We talk about the raw, gutsy melancholia of Welsh men singing together, and how singing aids social cohesion and physical wellbeing in a culture affected by the after-effects of fallen industries. “Singing’s a really strong bonding thing, not just for its emotional impact, but it probably has a positive impact too on the use of the breath and the use of the body.” Siôn uses their voices in “quite ghostly ways”, the men sometimes singing different words on top of each other, meshing these sounds with others from the BBC National Orchestra of Wales performers, as well as environmental sounds and sounds of the weather.
The project’s been a mad learning curve, she says – she’s not classically trained but has had to notate everything on staves. “It’s been worth it. The whole point of this project for me was trying to bring together three disparate, separate musical worlds and just see what happens.” We chat about the project’s mashing together of different expectations of class: the choir representing both working men and the e aspirational society of chapel; the orchestra a more rarefied culture; field recordings and electronics the glow of the art gallery, the club or the dancefloor.
Siôn thinks of all sounds as the layers, she says, none prioritised over the other. “It’s just an experiment at the end of the day. I wanted to see what would happen when you bring in very different musical worlds and try and create some kind of fusion because the spaces in between things, that’s where I think exciting things happen.”
After Llwch y Llechi, Siôn is working on Atlantis 2050, a project combining sound, moving images and environmental data on rising sea levels in some of the UK’s most affected areas at risk of being underwater by 2050, and Earth and Sky, a commission from Opera North to create a sound walk up on the moors of Brontë Country for Bradford City of Culture 2025, using geolocation technology so sounds are triggered in headphones.
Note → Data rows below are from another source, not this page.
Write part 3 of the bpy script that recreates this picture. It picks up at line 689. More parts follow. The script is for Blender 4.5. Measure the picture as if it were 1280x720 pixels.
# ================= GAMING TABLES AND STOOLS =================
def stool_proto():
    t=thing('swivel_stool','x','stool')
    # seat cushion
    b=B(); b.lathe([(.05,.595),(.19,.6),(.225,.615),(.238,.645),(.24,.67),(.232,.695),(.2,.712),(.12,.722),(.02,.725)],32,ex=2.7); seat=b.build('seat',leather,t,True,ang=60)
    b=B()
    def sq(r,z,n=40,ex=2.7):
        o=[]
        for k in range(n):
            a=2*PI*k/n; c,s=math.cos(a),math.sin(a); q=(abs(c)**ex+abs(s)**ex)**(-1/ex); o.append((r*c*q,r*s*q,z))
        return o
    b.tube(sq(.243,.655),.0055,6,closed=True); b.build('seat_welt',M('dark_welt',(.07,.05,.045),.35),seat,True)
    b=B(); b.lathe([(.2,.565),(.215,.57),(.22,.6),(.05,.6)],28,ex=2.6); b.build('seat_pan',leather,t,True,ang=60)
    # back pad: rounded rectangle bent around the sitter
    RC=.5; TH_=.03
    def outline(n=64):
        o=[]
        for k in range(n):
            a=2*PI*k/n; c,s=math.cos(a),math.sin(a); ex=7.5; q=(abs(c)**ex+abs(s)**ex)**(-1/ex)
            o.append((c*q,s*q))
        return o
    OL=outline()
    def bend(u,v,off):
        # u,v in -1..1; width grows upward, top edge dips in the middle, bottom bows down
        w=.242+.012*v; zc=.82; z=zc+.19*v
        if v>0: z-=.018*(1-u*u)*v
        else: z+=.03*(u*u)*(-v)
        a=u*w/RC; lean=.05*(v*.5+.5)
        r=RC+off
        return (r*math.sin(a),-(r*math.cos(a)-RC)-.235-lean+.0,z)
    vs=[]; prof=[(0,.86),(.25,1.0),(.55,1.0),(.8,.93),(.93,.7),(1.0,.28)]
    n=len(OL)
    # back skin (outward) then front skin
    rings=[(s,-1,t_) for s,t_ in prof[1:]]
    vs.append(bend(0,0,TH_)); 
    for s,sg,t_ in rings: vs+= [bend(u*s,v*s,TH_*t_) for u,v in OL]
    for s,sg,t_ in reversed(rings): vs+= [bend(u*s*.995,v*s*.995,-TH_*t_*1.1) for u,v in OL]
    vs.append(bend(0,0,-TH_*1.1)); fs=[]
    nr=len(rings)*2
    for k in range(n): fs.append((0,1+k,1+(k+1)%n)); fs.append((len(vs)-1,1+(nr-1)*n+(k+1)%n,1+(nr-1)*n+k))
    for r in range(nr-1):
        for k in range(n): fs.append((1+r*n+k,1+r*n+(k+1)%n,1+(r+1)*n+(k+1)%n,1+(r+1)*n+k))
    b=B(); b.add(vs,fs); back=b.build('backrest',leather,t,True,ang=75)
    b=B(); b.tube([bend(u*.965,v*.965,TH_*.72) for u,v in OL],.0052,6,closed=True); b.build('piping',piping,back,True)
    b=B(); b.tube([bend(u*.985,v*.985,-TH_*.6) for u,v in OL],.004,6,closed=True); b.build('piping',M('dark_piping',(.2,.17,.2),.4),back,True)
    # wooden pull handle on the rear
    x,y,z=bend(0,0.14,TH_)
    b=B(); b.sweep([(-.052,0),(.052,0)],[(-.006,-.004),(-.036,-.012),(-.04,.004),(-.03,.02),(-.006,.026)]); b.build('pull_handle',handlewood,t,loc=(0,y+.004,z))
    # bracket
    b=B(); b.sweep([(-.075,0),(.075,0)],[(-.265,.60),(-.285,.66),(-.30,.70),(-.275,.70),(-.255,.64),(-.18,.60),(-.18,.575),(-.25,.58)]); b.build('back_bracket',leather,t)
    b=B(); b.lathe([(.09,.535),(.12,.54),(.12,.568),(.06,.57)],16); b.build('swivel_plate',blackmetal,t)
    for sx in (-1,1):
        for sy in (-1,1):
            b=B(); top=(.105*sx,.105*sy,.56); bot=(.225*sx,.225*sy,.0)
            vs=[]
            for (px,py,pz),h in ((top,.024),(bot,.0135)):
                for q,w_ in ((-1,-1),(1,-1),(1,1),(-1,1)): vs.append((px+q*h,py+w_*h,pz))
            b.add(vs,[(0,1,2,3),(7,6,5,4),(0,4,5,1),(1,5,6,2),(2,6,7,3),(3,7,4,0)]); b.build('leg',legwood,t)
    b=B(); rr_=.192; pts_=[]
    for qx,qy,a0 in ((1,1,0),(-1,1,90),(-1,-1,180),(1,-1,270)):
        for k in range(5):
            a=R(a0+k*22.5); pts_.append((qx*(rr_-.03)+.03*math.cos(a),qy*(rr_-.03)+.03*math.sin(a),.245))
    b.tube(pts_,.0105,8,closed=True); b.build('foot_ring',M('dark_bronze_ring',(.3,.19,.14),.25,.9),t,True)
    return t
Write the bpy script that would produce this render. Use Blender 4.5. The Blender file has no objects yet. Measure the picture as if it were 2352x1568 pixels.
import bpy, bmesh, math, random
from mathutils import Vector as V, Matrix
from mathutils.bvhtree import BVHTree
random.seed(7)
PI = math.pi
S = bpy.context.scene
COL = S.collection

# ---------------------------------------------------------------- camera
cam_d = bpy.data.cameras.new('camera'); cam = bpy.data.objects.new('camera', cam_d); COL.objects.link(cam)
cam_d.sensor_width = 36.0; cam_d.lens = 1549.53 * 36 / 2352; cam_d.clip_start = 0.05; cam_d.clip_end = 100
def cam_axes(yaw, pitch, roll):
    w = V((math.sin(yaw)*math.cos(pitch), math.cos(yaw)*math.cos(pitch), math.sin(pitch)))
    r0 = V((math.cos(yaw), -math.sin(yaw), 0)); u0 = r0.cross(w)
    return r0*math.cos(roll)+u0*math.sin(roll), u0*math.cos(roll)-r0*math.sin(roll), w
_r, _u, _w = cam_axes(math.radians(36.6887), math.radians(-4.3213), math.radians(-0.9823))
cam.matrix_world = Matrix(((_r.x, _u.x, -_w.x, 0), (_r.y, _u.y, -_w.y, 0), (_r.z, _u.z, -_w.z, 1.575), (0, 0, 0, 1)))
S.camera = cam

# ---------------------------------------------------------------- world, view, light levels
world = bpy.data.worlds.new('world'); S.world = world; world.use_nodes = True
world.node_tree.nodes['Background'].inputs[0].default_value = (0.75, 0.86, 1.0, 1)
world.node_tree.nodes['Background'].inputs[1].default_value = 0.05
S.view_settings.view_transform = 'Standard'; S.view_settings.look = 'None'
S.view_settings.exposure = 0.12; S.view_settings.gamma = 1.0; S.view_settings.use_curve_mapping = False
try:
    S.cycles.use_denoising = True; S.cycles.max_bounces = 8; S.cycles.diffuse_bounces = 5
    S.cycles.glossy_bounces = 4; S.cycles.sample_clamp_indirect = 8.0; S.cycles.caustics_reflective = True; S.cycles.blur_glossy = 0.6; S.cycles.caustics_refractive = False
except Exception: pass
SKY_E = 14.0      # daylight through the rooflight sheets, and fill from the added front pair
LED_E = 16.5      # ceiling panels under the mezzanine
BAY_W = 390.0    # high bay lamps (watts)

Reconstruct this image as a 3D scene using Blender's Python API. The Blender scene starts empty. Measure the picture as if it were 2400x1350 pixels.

But for now, she’s at home, steeped in sound and music, in the most granular detail. “In Wales, sound is such an embedded part of Welsh culture, something that you could dig into in layers and layers and layers,” she says. Her considered, ambitious, compositions suggest looking at the extracted side of a mountain, seeing the strata, and feeling the impact of humans on the landscape through the centuries, resonating today, and for all time.